Po Oscarze czas na walkę z zombie? Mikey Madison może zagrać w nowym „Resident Evil”!

Mikey Madison, świeżo upieczona laureatka Oscara za film „Anora”, może dołączyć do obsady nowego „Resident Evil”. Według najnowszych informacji, aktorka otrzymała propozycję zagrania głównej roli kobiecej w reboocie kultowej serii gier, którą wyreżyseruje Zach Cregger („Barbarzyńcy”).

Mikey Madison zagra jedną z dwóch kluczowych żeńskich postaci w serii?

To kolejna informacja dotycząca obsady filmu – wcześniej pojawiły się doniesienia, że w główną rolę męską wcieli się Austin Abrams, znany z seriali „Euforia” i „The Walking Dead”. Abrams ma zagrać kuriera, który dostaje zadanie dostarczenia paczki do odległego szpitala. Na miejscu wpada w sam środek epidemii i musi walczyć o przetrwanie w świecie opanowanym przez zmutowane istoty. 

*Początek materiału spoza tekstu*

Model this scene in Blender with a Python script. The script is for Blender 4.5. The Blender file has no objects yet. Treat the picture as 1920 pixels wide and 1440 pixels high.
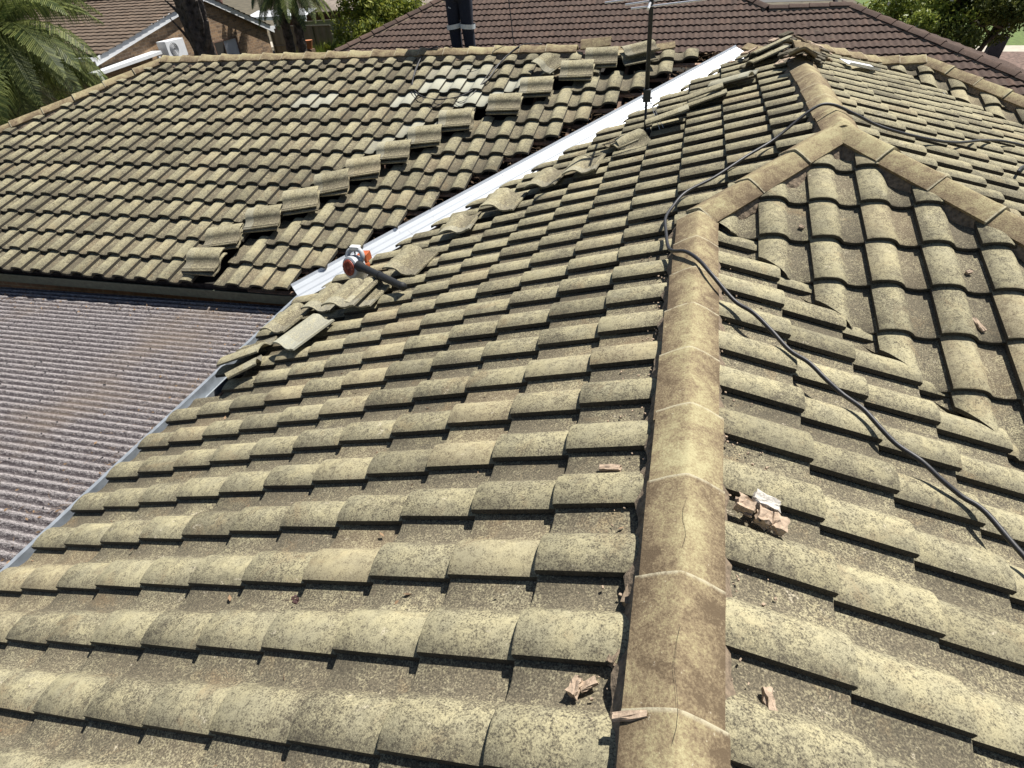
import bpy, bmesh, math, random
import numpy as np
from mathutils import Vector, Matrix
random.seed(7); rng = np.random.default_rng(7)
R = math.radians
sc = bpy.context.scene
col = sc.collection

# ---------------------------------------------------------------- camera, sky, sun
cd = bpy.data.cameras.new('camera'); cam = bpy.data.objects.new('camera', cd); col.objects.link(cam)
cam.location = (-0.1511, -0.1931, 1.6248); cam.rotation_euler = (0.9235, 0.0619, 0.2535)
cd.sensor_width = 36; cd.lens = 36 * 1133.3 / 1920; cd.clip_start = 0.05; cd.clip_end = 500
sc.camera = cam
SUN_AZ, SUN_EL = 37, 60          # azimuth from +y towards +x
w = bpy.data.worlds.new('World'); sc.world = w; w.use_nodes = True
nt = w.node_tree
sky = nt.nodes.new('ShaderNodeTexSky'); sky.sky_type = 'NISHITA'; sky.sun_disc = False
sky.sun_elevation = R(SUN_EL); sky.sun_rotation = R(SUN_AZ)
bgn = nt.nodes['Background']; nt.links.new(sky.outputs[0], bgn.inputs[0]); bgn.inputs[1].default_value = 0.05
sl = bpy.data.lights.new('sun', 'SUN'); sl.energy = 5.0; sl.angle = R(0.5); sl.color = (1.0, 0.955, 0.88)
so = bpy.data.objects.new('sun', sl); col.objects.link(so)
sd = Vector((math.sin(R(SUN_AZ)) * math.cos(R(SUN_EL)), math.cos(R(SUN_AZ)) * math.cos(R(SUN_EL)), math.sin(R(SUN_EL))))
so.rotation_euler = (-sd).to_track_quat('-Z', 'Y').to_euler()
sc.view_settings.view_transform = 'Standard'; sc.view_settings.look = 'None'
sc.view_settings.exposure = 0.66; sc.view_settings.gamma = 1

# ---------------------------------------------------------------- dimensions of the roof (metres, x right, y away)
TH = 0.3301; T = math.tan(TH); CS = math.cos(TH); SN = math.sin(TH)
G, W = 0.3465, 0.30              # course gauge, tile cover width
YV = 3.7346                      # where the near ridge meets the hipped slope
BO = 8.433                       # back slope: z = TB*(y-BO)
TB = math.tan(.3332); CB = math.cos(.3332); SB = math.sin(.3332); GB = .3303
XR = 0.88                        # upper ridge
Y1 = 8.25                        # far end of the upper ridge
YR = 9.0                         # ridge of the back wing
H1 = T * XR
ZR = TB * (YR - BO)
XE = -3.78                       # eave of the left slope
ZE = T * XE
YE = BO + XE * T / TB

# ---------------------------------------------------------------- helpers
def tag(o, label=None, cat=None, group=None, kind=None):
    if label: o['label'] = label
    if cat: o['category'] = cat
    if group: o['group'] = group
    if kind: o['kind'] = kind
    return o
def empty(name, loc=(0, 0, 0), label=None, cat=None, group=None):
    o = bpy.data.objects.new(name, None); col.objects.link(o); o.location = loc; o.empty_display_size = .1
    return tag(o, label, cat, group)
def mesh_obj(name, verts, faces, mat, parent=None, smooth=False, tint=None, world=True):
    me = bpy.data.meshes.new(name)
    me.from_pydata([tuple(map(float, v)) for v in verts], [], [tuple(map(int, f)) for f in faces])
    if tint is not None:
        at = me.color_attributes.new('tint', 'FLOAT_COLOR', 'POINT')
        at.data.foreach_set('color', np.asarray(tint, dtype=np.float32).ravel())
    mats = mat if isinstance(mat, (list, tuple)) else [mat]
    for m in mats: me.materials.append(m)
    if smooth: me.polygons.foreach_set('use_smooth', [True] * len(me.polygons))
    me.update()
    o = bpy.data.objects.new(name, me); col.objects.link(o)
    if parent:
        o.parent = parent
        if world:       # coordinates were given in the world: shift them under the parent's place
            o.matrix_parent_inverse = Matrix.Translation(-Vector(total_loc(parent)))
    return o
def total_loc(o):
    l = Vector(o.location)
    if o.parent: l += o.matrix_parent_inverse.translation + total_loc(o.parent)
    return l
class MB:
    """collects shapes in world (or local) coordinates, builds one mesh"""
    def __init__(s): s.v = []; s.f = []; s.t = []
    def add(s, v, f, tint=None):
        b = len(s.v); s.v += [tuple(map(float, p)) for p in v]; s.f += [tuple(int(i) + b for i in q) for q in f]
        s.t += [tint or (.5, .5, 0, 0)] * len(v)
        return s
    def box(s, c, size, M=None, jit=0, tint=None):
        c = Vector(c); h = Vector(size) / 2
        vs = []
        for x in (-1, 1):
            for y in (-1, 1):
                for z in (-1, 1):
                    p = Vector((x * h.x, y * h.y, z * h.z))
                    if jit: p += Vector((random.uniform(-jit, jit), random.uniform(-jit, jit), random.uniform(-jit, jit)))
                    if M: p = M @ p
                    vs.append(c + p)
        return s.add(vs, [(0, 1, 3, 2), (4, 6, 7, 5), (0, 4, 5, 1), (2, 3, 7, 6), (0, 2, 6, 4), (1, 5, 7, 3)], tint)
    def tube(s, pts, r, n=8, cap=True, tint=None):
        pts = [Vector(p) for p in pts]; rr = r if isinstance(r, (list, tuple)) else [r] * len(pts)
        up = Vector((0, 0, 1)); V = []; prev = None
        for i, p in enumerate(pts):
            d = (pts[min(i + 1, len(pts) - 1)] - pts[max(i - 1, 0)]).normalized()
            if prev is None:
                a = d.cross(up if abs(d.z) < .95 else Vector((1, 0, 0))).normalized()
            else:
                a = (prev - d * prev.dot(d)).normalized()
            prev = a; b = d.cross(a)
            for k in range(n):
                an = 2 * math.pi * k / n
                V.append(p + (a * math.cos(an) + b * math.sin(an)) * rr[i])
        F = []
        for i in range(len(pts) - 1):
            for k in range(n):
                F.append((i * n + k, i * n + (k + 1) % n, (i + 1) * n + (k + 1) % n, (i + 1) * n + k))
        if cap: F.append(tuple(range(n))[::-1]); F.append(tuple((len(pts) - 1) * n + k for k in range(n)))
        return s.add(V, F, tint)
    def build(s, name, mat, parent=None, smooth=False, world=True, bevel=0, tint=False):
        o = mesh_obj(name, s.v, s.f, mat, parent, smooth, s.t if tint else None, world)
        if bevel:
            m = o.modifiers.new('bevel', 'BEVEL'); m.width = bevel; m.segments = 2; m.limit_method = 'ANGLE'
        return o
def smooth_path(P, n=8):
    P = [Vector(p) for p in P]; out = []
    for i in range(len(P) - 1):
        p0 = P[max(i - 1, 0)]; p1 = P[i]; p2 = P[i + 1]; p3 = P[min(i + 2, len(P) - 1)]
        for k in range(n):
            t = k / n
            out.append(.5 * ((2 * p1) + (-p0 + p2) * t + (2 * p0 - 5 * p1 + 4 * p2 - p3) * t * t + (-p0 + 3 * p1 - 3 * p2 + p3) * t ** 3))
    return out + [P[-1]]

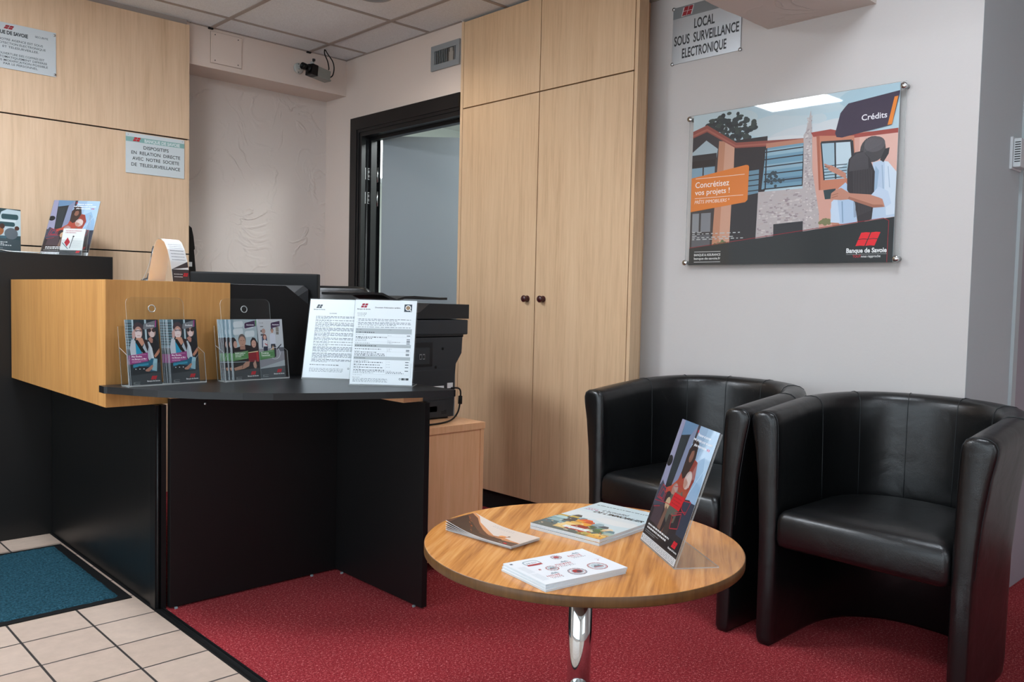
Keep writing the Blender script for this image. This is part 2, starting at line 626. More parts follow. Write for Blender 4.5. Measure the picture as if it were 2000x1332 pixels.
        return mb

def card(art, T, thick=0.0008, edge=None, back=None, warp=None, strips=0, mb=None):
    """a sheet of paper with the print on its front; the front lies in the local plane y = 0"""
    mb = mb or MB()
    w_, h_ = art.w, art.h
    n = strips or 1
    e = edge or M_PAPER
    for k in range(n):
        x0, x1 = w_*k/n, w_*(k+1)/n
        W = warp or (lambda p: p)
        c = [T @ W(Vector(p)) for p in ((x0, 0, 0), (x1, 0, 0), (x1, 0, h_), (x0, 0, h_), (x0, thick, 0), (x1, thick, 0), (x1, thick, h_), (x0, thick, h_))]
        mb.face([c[0], c[1], c[2], c[3]], e)
        mb.face([c[5], c[4], c[7], c[6]], back or e)
        mb.face([c[4], c[5], c[1], c[0]], e); mb.face([c[3], c[2], c[6], c[7]], e)
        if k == 0: mb.face([c[0], c[3], c[7], c[4]], e)
        if k == n-1: mb.face([c[1], c[5], c[6], c[2]], e)
    art.onto(mb, T, warp, strips)
    return mb

def tiltT(tilt, loc=(0, 0, 0)):
    return Matrix.Translation(loc) @ Matrix.Rotation(-tilt, 4, 'X')
FLAT = Matrix.Rotation(-PI/2, 4, 'X')      # up of the print -> +Y, face looks up
I4 = Matrix.Identity(4)
RIGHTWALL = -PI/2                          # print frame turned to face -X

# ================================================================== SETTING
b = MB(); b.box(-3.2, 1.072, -3.2, 4.9, -0.05, 0.0, M_TILE); struct('floor', b)
b = MB(); b.box(1.108, 4.3, -3.2, 4.9, -0.05, 0.0, M_CARPET); struct('floor_carpet', b)
b = MB()
b.box(1.072, 1.108, -3.2, 4.9, -0.05, 0.001, M_RUBBER)
b.box(1.078, 1.083, -3.2, 2.83, 0.001, 0.006, M_DARKGLOSS)
b.box(1.098, 1.103, -3.2, 2.83, 0.001, 0.005, M_DARKGLOSS)
struct('trim_1', b, 'black rubber and metal threshold strip between the tiles and the carpet')

# ceiling with its exposed grid
b = MB(); b.box(-3.2, 4.3, -3.2, Y_ALCOVE, CEIL, CEIL+0.05, M_CEIL)
ceil = struct('ceiling', b)
b = MB()
gx = [2.62-0.6*k for k in range(-2, 10)]
gy = [4.31-0.6*k for k in range(0, 13)]
for x in gx:
    if x < X_DOORWALL+1.3: b.box(x-0.011, x+0.011, -3.2, Y_BEAM, CEIL-0.004, CEIL+0.001, M_GRID)
for y in gy:
    b.box(-3.2, X_DOORWALL if y > 3.43 else X_POSTER, y-0.011, y+0.011, CEIL-0.0035, CEIL+0.001, M_GRID)
b.box(1.9, X_DOORWALL, Y_BEAM-0.012, Y_BEAM, CEIL-0.004, CEIL, M_GRID)
b.box(X_DOORWALL-0.012, X_DOORWALL, 3.44, Y_BEAM, CEIL-0.004, CEIL, M_GRID)
for x in (2.02, 2.62):
    b.box(x-0.02, x+0.006, Y_BEAM-0.014, Y_BEAM-0.002, CEIL-0.012, CEIL-0.003, M_DARK)
b.build('ceiling_grid', ceil)

# left wall: veneered panels with black shadow gaps, on a dark backing
b = MB()
PX0, PX1, PT = -1.2, 1.884, 0.02
for z0, z1 in ((0.0, 1.272), (1.279, 1.881), (1.888, 2.488)):
    b.box(PX0, PX1, Y_PANEL, Y_PANEL+PT, z0, z1, M_WOOD)
b.box(PX0, PX1-0.004, Y_PANEL+0.012, Y_PANEL+0.026, 0, 2.488, M_DARK)
b.box(PX0, PX1-0.01, Y_PANEL+0.008, Y_BEAM, 2.488, CEIL, M_GRID)
struct('wall_left', b)
b = MB(); b.box(-3.2, -1.2, Y_PANEL, Y_PANEL+0.1, 0, CEIL, M_SHELL); struct('wall_left.001', b)
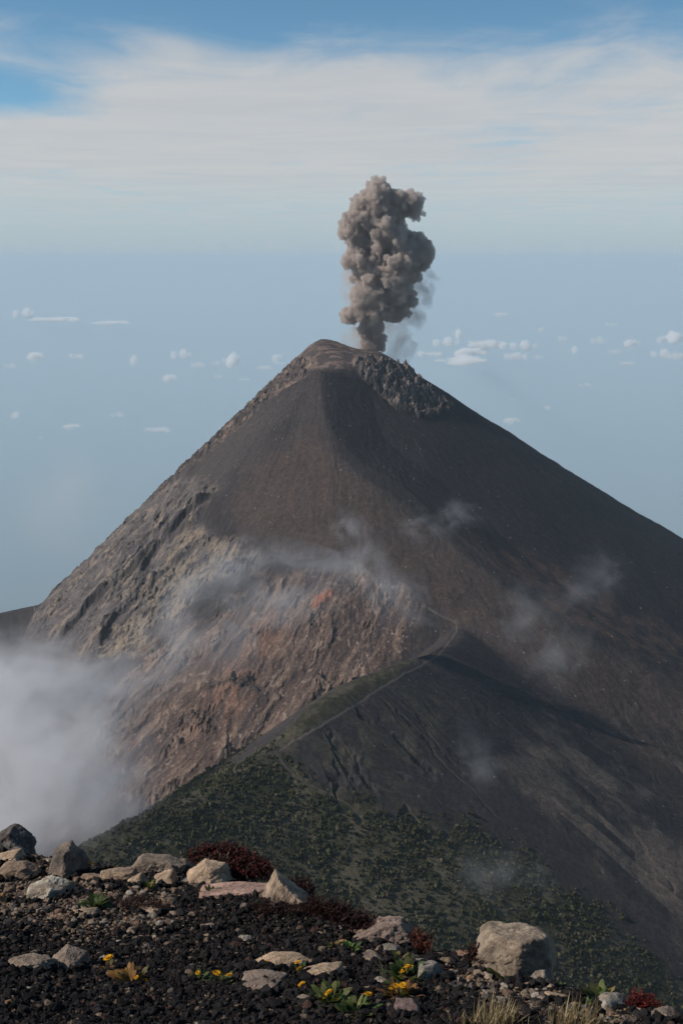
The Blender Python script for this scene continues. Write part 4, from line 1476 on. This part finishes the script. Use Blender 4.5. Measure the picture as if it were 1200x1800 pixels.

Nie ujawniono jeszcze, w kogo miałaby się wcielić Madison, ale najbardziej prawdopodobne typy to ikoniczne postacie z gier: Jill Valentine lub Claire Redfield. Istnieje jednak możliwość, że aktorka wcieli się w zupełnie nową postać, co oznaczałoby pewne odejście od klasycznych wątków znanych z serii.

Madison to aktorka, która w ostatnich latach znacząco zaznaczyła swoją obecność w Hollywood. Jej kreacja w „Anorze”, za którą zdobyła Oscara, zachwyciła krytyków, a wcześniej można było ją zobaczyć m.in. w „Krzyku 5”, „Pewnego razu w Hollywood” Quentina Tarantino oraz serialu „Better Things”.

Sprawdź też: DiCaprio jako szalony rewolucjonista ratujący córkę. Zobaczcie zwiastun!

Choć fabuła filmu pozostaje tajemnicą, raporty sugerują, że nowa odsłona skupi się na horrorowych korzeniach gry, odchodząc od bardziej akcyjnej formuły znanej z poprzednich filmów. To duża zmiana po sześciu filmach z Millą Jovovich, które zarobiły łącznie ponad 1,2 miliarda dolarów, a także po niezbyt udanym reboocie „Resident Evil: Witajcie w Raccoon City” z 2021 roku.